La production avoisine les 10 000 bouteilles par an, 5 000 de rosé et 5 000 de rouge. Notre viticulteur transforme le reste de la récolte en jus de raisin et en brandy. Compte tenu des difficultés, les coûts de revient ne sont guère compétitifs. Et les vins affichent des prix de vente élevés : 6 $ la bouteille de rosé, 15 $ celle de rouge à la cave.

Ce handicap est compensé par le dynamisme et le sens du marketing de Leng Chanthol, l'épouse du viticulteur. Son coup de maître, c'est d'avoir fait goûter le vin de son mari au roi et au Premier ministre du pays qui l'ont apprécié. Depuis, le couple est invité gratuitement sur des salons et il bénéficie d'une exonération de taxes de la part du gouverneur de la province.

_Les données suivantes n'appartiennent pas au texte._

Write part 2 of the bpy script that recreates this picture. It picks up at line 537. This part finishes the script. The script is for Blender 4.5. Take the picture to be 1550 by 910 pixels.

Mais surtout, les nouveaux riches cambodgiens veulent goûter ces vins qui ont plu au roi, d'ailleurs 20 % des bouteilles sont ainsi vendues à la propriété. Le reste est écoulé auprès de supermarchés de Phnom Penh et de Siem Reap, la ville située aux portes du site archéologique d'Angkor. « Nous n'avons pas assez de vin pour nous attaquer à la restauration, estime Leng Chanthol, qui aimerait bien accroître la production. Nous avons du terrain, mais nous manquons de moyens pour investir, car il faut installer un réservoir d'eau, le goutte-à-goutte et acheter les plants. » D'où l'idée d'acheter des raisins à des voisins. « Par ailleurs, nous souffrons de la concurrence de sociétés étrangères qui peuvent se permettre de faire de la publicité par affichage et même des jeux promotionnels à la télévision », ajoute-t-elle.

Une urgence : climatiser

Aucune de ces difficultés n'empêche l'énergique brin de femme de penser à exporter. Mais elle a encore du chemin à parcourir. Pour preuve, les touristes étrangers amenés par les chauffeurs de taxi et les guides achètent peu en raison du prix. De plus, le vin rouge est d'assez bonne qualité, mais faute d'être conservé à bonne température, il vieillit vite. Climatiser le chai sera donc indispensable, comme planter des cépages adaptés à la production de blanc et de rosé.